The metal cylinder contained letters, poems, photographs, badges, beer coasters, a menu, wine corks, ephemeral material from the early 21st century for future discoveries.
The future came pretty fast. The cylinder was found this week in the far northwest of Ireland after floating about 2,300 miles from the Arctic Circle, where global warming is melting a record amount of ice.
Conor McClory and Sophie Curran, surfers from the county Donegal town of Gweedore, were checking sea conditions when they spotted the tube off the coast of Bloody Foreland, a beautiful place named for the red hue of the rocks at sunset.
“When I saw it, first I thought it was a steel tube from a ship, then I picked it up and saw that it was engraved on it. So I thought it was a bomb, ”McClory told the Donegal Daily. “When I saw the date, I thought it might be someone’s ashes, so I didn’t open it.”
A Russian friend of a friend translated the engraving and told McClory it was a time capsule, so he opened it and discovered messages in Russian and English from the 50-year victory polar expedition.

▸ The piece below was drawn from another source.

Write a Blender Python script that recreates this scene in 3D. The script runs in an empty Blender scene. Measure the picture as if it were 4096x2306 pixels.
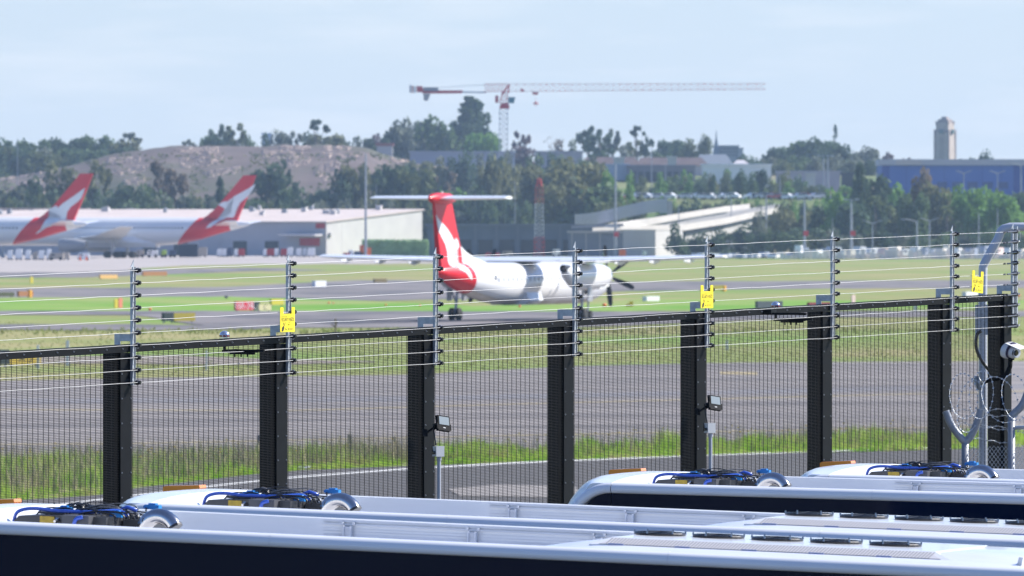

A letter in English, dated August 4, 2018, read: “Everything around is covered in ice. We believe that by the time this letter is found, there will be sadly no more ice in the Arctic. “
McClory located one of the authors of the letter, a Russian Instagram blogger in St. Petersburg known as Sveta. In a Zoom call, Sveta said crew and passengers had thought the cylinder could be discovered in 30 to 50 years and expressed shock that it was found so quickly, McClory said.
In the last decade, Arctic temperatures have risen by almost 1 ° C. Arctic sea ice has reached its second lowest extent in a satellite record of 41 years.
Last year, the Greenland ice sheet lost a record amount of ice, equivalent to 1 million tons per minute. Since annual snowfall is no longer enough to replenish snow and ice lost during the summer melt, scientists fear the point of no return has passed.
A Nature Climate Change study predicts that summer sea ice that floats on the surface of the Arctic Ocean could completely disappear by 2035.
For € 29,600 (£ 26,740), the Russian-owned 50 Years of Victory takes passengers on 14-day expeditions to the North Pole, calling it a “magical destination.”